[AIM OF THE EXERCISE] From the line with "Recreate this scene" to the line with "nr = np.random.default_rng(7)", both included, repeat each line exactly and leave out the pictures.

[RECORDS SUPPLIED]
=======
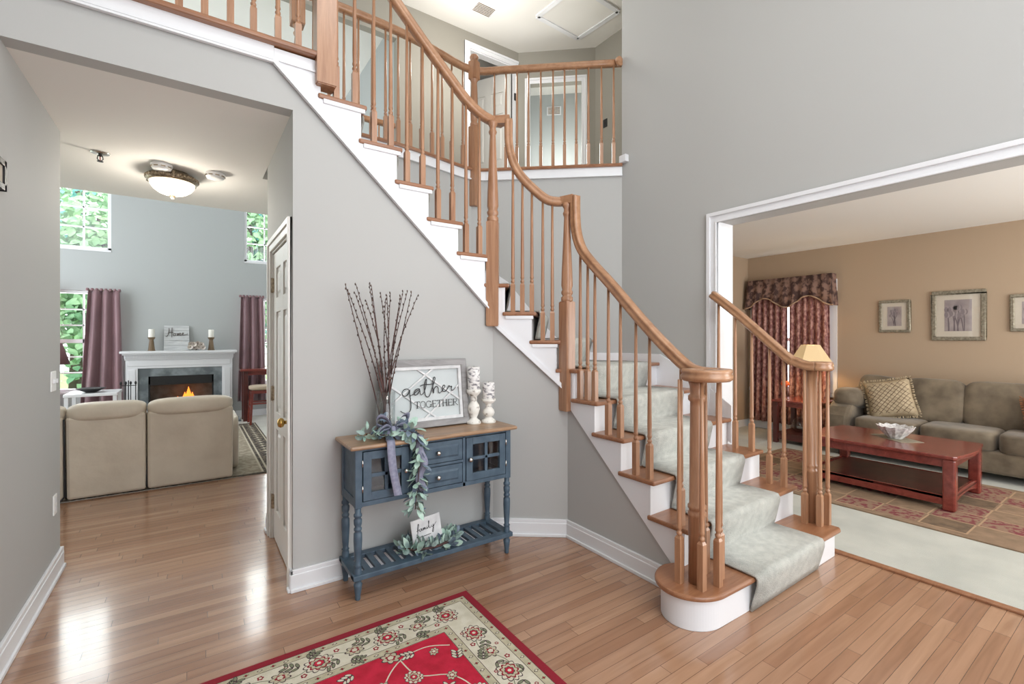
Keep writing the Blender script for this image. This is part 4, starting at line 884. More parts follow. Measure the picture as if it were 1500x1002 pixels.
# garland: around the vase and down over the front edge
t = thing('garland', 'eucalyptus garland around the vase trailing down the front of the table', 'garland', (1.06, TY0 + 0.02, TZ))
def leafy(mb, P, n, L, rad, mats, seed, droop=0.0, zmin=None):
    r = random.Random(seed)
    for i in range(n):
        f = (i + r.random()) / n * (len(P) - 1); j = min(int(f), len(P) - 2); p = P[j].lerp(P[j + 1], f - j); tg = (P[j + 1] - P[j]).normalized()
        a = r.uniform(0, 6.28); e1 = tg.orthogonal().normalized(); e2 = tg.cross(e1); o = e1 * math.cos(a) + e2 * math.sin(a)
        d = (o * 0.9 + tg * r.uniform(-0.2, 0.8) + V((0, 0, -droop))).normalized(); l = L * r.uniform(0.65, 1.2)
        if zmin is not None:
            if p.z + d.z * l < zmin: d.z = abs(d.z) * 0.3
        if p.y + d.y * l > 2.89: d.y = -abs(d.y)
        leaf(mb, p + o * rad * r.random(), d, o + tg * 0.5, l, l * r.uniform(0.42, 0.62), r.choice(mats), r.uniform(-0.2, 0.4))
base_path = cat([(0.83, 2.70, TZ + 0.03), (0.86, 2.63, TZ + 0.035), (0.95, 2.61, TZ + 0.03), (1.04, 2.64, TZ + 0.045), (1.07, 2.69, TZ + 0.05)], 6)
hang = cat([(1.0, 2.62, TZ + 0.04), (1.06, TY0 + 0.01, TZ + 0.035), (1.085, TY0 - 0.022, TZ - 0.05), (1.080, TY0 - 0.03, TZ - 0.15), (1.072, TY0 - 0.03, TZ - 0.25), (1.064, TY0 - 0.025, TZ - 0.33), (1.060, TY0 - 0.02, TZ - 0.40)], 7)
b = MB(); b.tube(base_path, 0.003, 5); b.tube(hang, 0.003, 5); build('stem', b, 'twig', t)
b = MB(); leafy(b, base_path, 76, 0.068, 0.026, [0, 0, 1, 2], 5, 0, TZ + 0.006); build('vase_foliage', b, ['leaf_a', 'leaf_b', 'leaf_c'], t)
b = MB(); leafy(b, hang, 130, 0.066, 0.024, [0, 0, 0, 1, 2], 6, 0.35); build('trailing_foliage', b, ['leaf_a', 'leaf_b', 'leaf_c'], t)

# ------------------------------------------------------------------ sign leaning on the wall
t = thing('wall_sign', 'gray framed sign reading gather together leaning behind the vase', 'sign', (1.27, 2.83, TZ))
o0 = V((0.965, 2.822, TZ + 0.004)); u = V((1, 0, 0)); v = V((0, 0.055, 0.44)); LV = v.length; v = v / LV; nn = u.cross(v)   # nn points to -y (viewer)
SW, SH = 0.605, LV
def sb(mb, x0, x1, y0, y1, d0, d1, mi=0): mb.prism([o0 + u * x + v * y + nn * d0 for x, y in ((x0, y0), (x1, y0), (x1, y1), (x0, y1))], nn * (d1 - d0), mi)
b = MB(); w_ = 0.042
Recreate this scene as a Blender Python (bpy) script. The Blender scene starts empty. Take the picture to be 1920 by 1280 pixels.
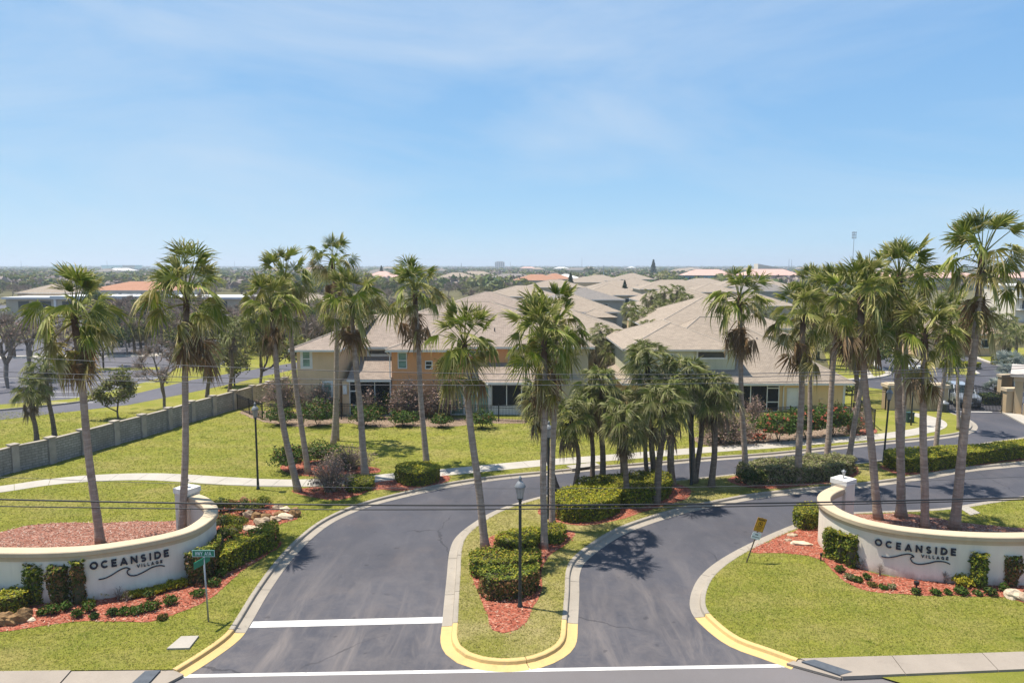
import bpy, math, random
import numpy as np
from mathutils import Vector, Matrix, noise
from mathutils.geometry import tessellate_polygon
SC = bpy.context.scene
COL = SC.collection
R = math.radians
rnd = random.Random(7)
nr = np.random.default_rng(7)

# ------------------------------------------------------------------ camera
CAM_H, F_PX, W_PX, H_PX, PITCH = 12.0, 1331.0, 1920.0, 1280.0, math.atan(142 / 1331)
cam_d = bpy.data.cameras.new('camera')
cam_d.sensor_width = 36.0
cam_d.lens = 36.0 * F_PX / W_PX
cam_d.clip_end = 30000
cam = bpy.data.objects.new('camera', cam_d)
COL.objects.link(cam)
cam.location = (0, 0, CAM_H)
cam.rotation_euler = (R(90) - PITCH, 0, 0)
SC.camera = cam

# ------------------------------------------------------------------ world, sun, exposure
SUN_V = Vector((-0.339, 0.102, 1.0)).normalized()
SUN_EL = math.asin(SUN_V.z)
world = bpy.data.worlds.new('World')
SC.world = world
world.use_nodes = True
wt = world.node_tree
wt.nodes.clear()
w_out = wt.nodes.new('ShaderNodeOutputWorld')
w_bg = wt.nodes.new('ShaderNodeBackground')
w_sky = wt.nodes.new('ShaderNodeTexSky')
w_sky.sky_type = 'NISHITA'
w_sky.sun_disc = False
w_sky.sun_elevation = SUN_EL
w_sky.sun_rotation = math.atan2(SUN_V.x, SUN_V.y)
w_sky.altitude = 0
w_sky.air_density = 0.6
w_sky.dust_density = 0.3
w_sky.ozone_density = 6.0
w_bg.inputs['Strength'].default_value = 0.1
L = wt.links.new
# soft tone curve over the whole sky dome (thin sea air: red and green fall off less steeply than blue)
w_sep = wt.nodes.new('ShaderNodeSeparateColor')
w_com = wt.nodes.new('ShaderNodeCombineColor')
L(w_sky.outputs['Color'], w_sep.inputs[0])
for i, (ex, gain) in enumerate(((0.66, 1.24), (0.46, 2.12), (0.22, 3.80))):
    pw = wt.nodes.new('ShaderNodeMath')
    pw.operation = 'POWER'
    pw.inputs[1].default_value = ex
    ml = wt.nodes.new('ShaderNodeMath')
    ml.operation = 'MULTIPLY'
    ml.inputs[1].default_value = gain
    L(w_sep.outputs[i], pw.inputs[0])
    L(pw.outputs[0], ml.inputs[0])
    L(ml.outputs[0], w_com.inputs[i])
# thin cirrus veil: soft streaks of white over the blue, spread over the whole sky
w_geo = wt.nodes.new('ShaderNodeTexCoord')
w_map = wt.nodes.new('ShaderNodeMapping')
w_map.inputs['Scale'].default_value = (1.0, 1.0, 4.2)
w_map.inputs['Location'].default_value = (10.2, 1.1, 3.1)
w_n = wt.nodes.new('ShaderNodeTexNoise')
w_n.inputs['Scale'].default_value = 1.5
w_n.inputs['Detail'].default_value = 8
w_n.inputs['Roughness'].default_value = 0.58
w_n.inputs['Distortion'].default_value = 0.6
w_r = wt.nodes.new('ShaderNodeMapRange')
w_r.inputs['From Min'].default_value = 0.41
w_r.inputs['From Max'].default_value = 0.70
w_r.inputs['To Max'].default_value = 0.56
w_r.inputs['To Min'].default_value = 0.07
w_mix = wt.nodes.new('ShaderNodeMix')
w_mix.data_type = 'RGBA'
w_mix.inputs[7].default_value = (4.1, 4.75, 5.5, 1)
L(w_geo.outputs['Generated'], w_map.inputs['Vector'])
L(w_map.outputs['Vector'], w_n.inputs['Vector'])
L(w_n.outputs['Fac'], w_r.inputs['Value'])
L(w_r.outputs['Result'], w_mix.inputs[0])
L(w_com.outputs[0], w_mix.inputs[6])
L(w_mix.outputs[2], w_bg.inputs['Color'])
L(w_bg.outputs['Background'], w_out.inputs['Surface'])

sun_d = bpy.data.lights.new('sun', 'SUN')
sun_d.energy = 5.0
sun_d.angle = R(0.53)
sun_d.color = (1.0, 0.935, 0.83)
sun = bpy.data.objects.new('sun', sun_d)
COL.objects.link(sun)
sun.rotation_euler = SUN_V.to_track_quat('Z', 'Y').to_euler()
SC.view_settings.view_transform = 'Standard'
SC.view_settings.look = 'None'
SC.view_settings.exposure = 0.72
SC.view_settings.gamma = 1.0
SC.view_settings.use_curve_mapping = False
SC.cycles.max_bounces = 6
SC.cycles.diffuse_bounces = 4
SC.cycles.transparent_max_bounces = 6
SC.cycles.volume_bounces = 0
SC.cycles.use_denoising = True
HAZE = 0.00030

# ------------------------------------------------------------------ pixel of the survey photo -> point in the place
_fw = Vector((0, math.cos(PITCH), -math.sin(PITCH)))
_up = Vector((0, math.sin(PITCH), math.cos(PITCH)))
def ray(px, py):
    return _fw + Vector((1, 0, 0)) * ((px - 960) / F_PX) + _up * ((640 - py) / F_PX)
def P(px, py, z=0.0):                      # point at height z
    d = ray(px, py)
    t = (z - CAM_H) / d.z
    return Vector((d.x * t, d.y * t, z))
def PD(px, py, Y):                         # point at distance Y
    d = ray(px, py)
    t = Y / d.y
    return Vector((d.x * t, Y, CAM_H + d.z * t))
def proj(p):
    v = Vector(p) - Vector((0, 0, CAM_H))
    k = F_PX / v.dot(_fw)
    return 960 + v.x * k, 640 - v.dot(_up) * k

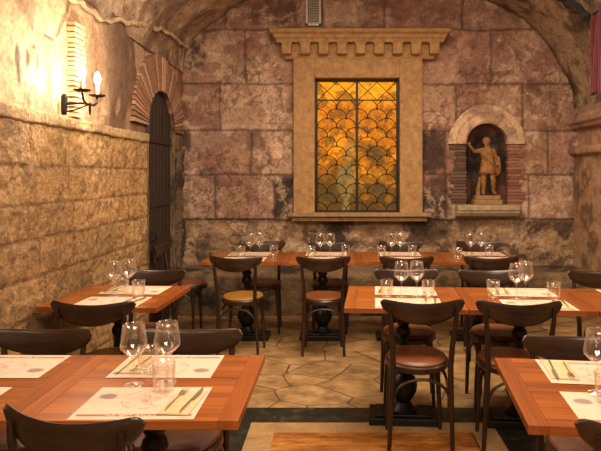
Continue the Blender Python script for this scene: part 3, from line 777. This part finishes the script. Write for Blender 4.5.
=======
[SOLUTION TO THIS TASK]
Recreate this scene as a Blender Python (bpy) script. The Blender scene starts empty. Take the picture to be 1920 by 1280 pixels.
import bpy, math, random
import numpy as np
from mathutils import Vector, Matrix, noise
from mathutils.geometry import tessellate_polygon
SC = bpy.context.scene
COL = SC.collection
R = math.radians
rnd = random.Random(7)
nr = np.random.default_rng(7)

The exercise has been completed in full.